Truss’ recklessness and ideological fervour have got “the market” jittery – and with good cause. But it would behave in an almost identical fashion against anyone who broke what it considers as the “laws” – termed “sound money” this week by Truss’ supposed political rival, Sir Keir Starmer – underpinning a globalised capitalist economy.

Witness the current pile-on against Truss, with the City crushing her, forcing her to bend to its will. Can anyone doubt that had Jeremy Corbyn, the former Labour leader, emerged as prime minster from the 2017 election, as he came within a hair’s breadth of doing, he would have been treated at least as harshly as Truss is being dealt with now? His radical programme of spending and investment was a much bigger threat to “the market” than Truss’s confounded efforts to win favour with big business and voters at the same time.

Corbyn’s programme would have been greeted with hostility not because it exuded incompetence, as Truss’s does, but because the City would have refused to stomach his plans to meaningfully redistribute wealth and make British society fairer. He would have been made to bend to the will of “the market” even more ferociously than Truss is being now.

The establishment who maligned Corbyn as a traitor, and a spy, and an antisemite, did so not because these things were true but because the former Labour leader was a threat to their wealth and privilege. The devastating war they waged on his programme politically was simply a foretaste of the war they were all too ready to wage on his programme economically.

Starmer, Corbyn’s successor, understands this only too well. Which is a major reason why he is so timid, so feeble, why he hews so closely to the wishes of the self-proclaimed “masters of the universe”.
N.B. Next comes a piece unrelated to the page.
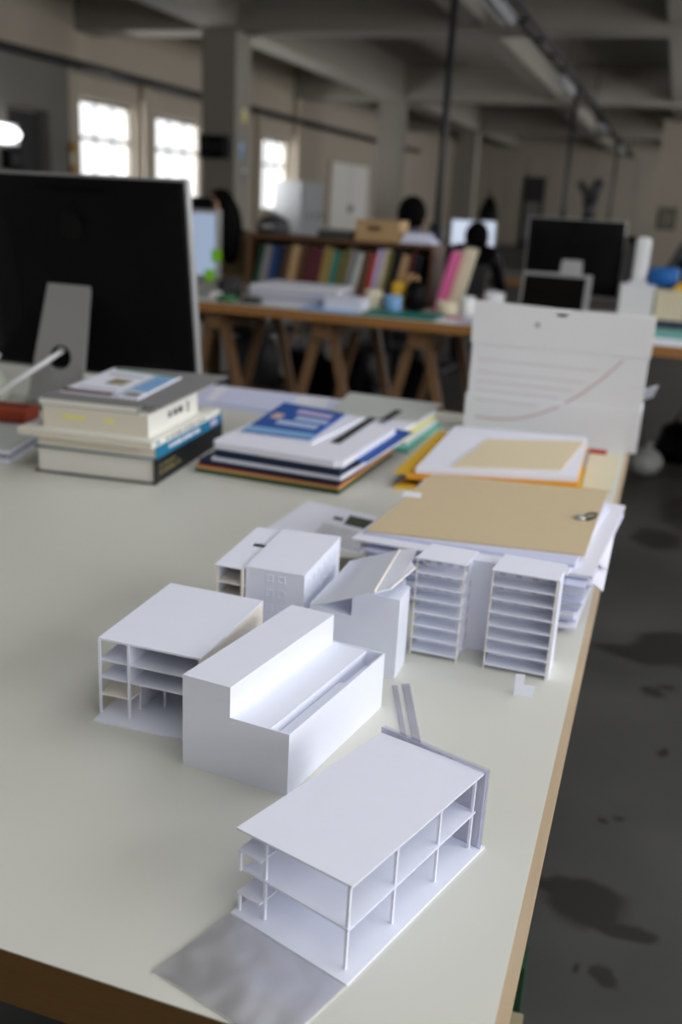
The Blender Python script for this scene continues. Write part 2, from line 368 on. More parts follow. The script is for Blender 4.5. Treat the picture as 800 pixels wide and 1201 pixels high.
for k, (y, z, sy, sz, m, lb) in enumerate(((12.5, 2.23, .13, .16, PALEYEL, 'small yellow notice high on the lit side of the nearest column'), (12.42, 1.8, .13, .2, SKYB, 'small blue notice in the middle of the lit column side'),
                                       (12.52, 1.5, .16, .2, GREYC, 'small grey notice low on the lit column side'))):
    o = thing('notice', lb, 'notice', (-5.64, y, z)); MB().box(0, .006, -sy / 2, sy / 2, -sz / 2, sz / 2).build('sheet', m, o)
    MB().box(.006, .008, -sy / 3, sy / 3, sz * .1, sz * .3).build('printed_panel', M_PAPER, o)
t = thing('framed_picture', 'dark framed picture on the pale projecting wall at far right', 'picture', (-.27, 24.0, 1.2))
MB().box(-.2, .2, -.03, 0, -.24, .24).build('frame', M_STEEL, t); MB().box(-.16, .16, -.034, -.03, -.2, .2).build('print', mat('print_green', (70, 80, 64), .6, rgb2=(150, 150, 130), scale=9), t)
t = thing('hanging_coat', 'black coat hanging on a stand in front of the far column', 'coat', (-4.0, 22.0, 0))
MB().lathe([(.22, .88), (.24, .95), (.2, 1.2), (.1, 1.42), (.05, 1.47)], 12).build('coat', M_BLACKPL, t, True); MB().tube([(0, 0, .02), (0, 0, 1.6)], .02, 8).build('stand', M_STEEL, t); MB().lathe([(.25, 0), (.25, .03), (.05, .04)], 14).build('base', M_STEEL, t)
t = thing('forked_sculpture', 'dark forked figure with two raised arms on a plinth before the back wall', 'sculpture', (-1.68, 20, 0))
MB().box(-.2, .2, -.2, .2, 0, 1.05).build('plinth', M_WALLDARK, t)
bl = M_STEEL
MB().tube([(0, 0, 1.05), (.0, 0, 1.5)], .11, 10, .14).tube([(0, 0, 1.45), (-.10, 0, 1.62), (-.2, 0, 1.74)], .10, 8, .06).tube([(0, 0, 1.45), (.08, 0, 1.65), (.12, 0, 1.78)], .11, 8, .09).ball((-.2, 0, 1.75), .08, .07, .07).ball((.13, 0, 1.78), .1, .09, .1).build('figure', bl, t, True)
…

The economic game is even more rigged than the political game. When the banks and hedge funds nearly brought their giant Ponzi scheme crashing down in 2008, they were decreed by western governments as “too big to fail”. Taxpayers bailed them out twice over: first, through years of austerity, through savage belt-tightening, to pay off the elite’s debts; and then, by being required to fund the rebuilding of the casino so that the elite could fleece the public all over again.

Truss may be a lightweight. But the mauling she is receiving right now ought to sharply remind us of the limits faced by any politician who wishes to change a system that was designed to protect itself ruthlessly from change.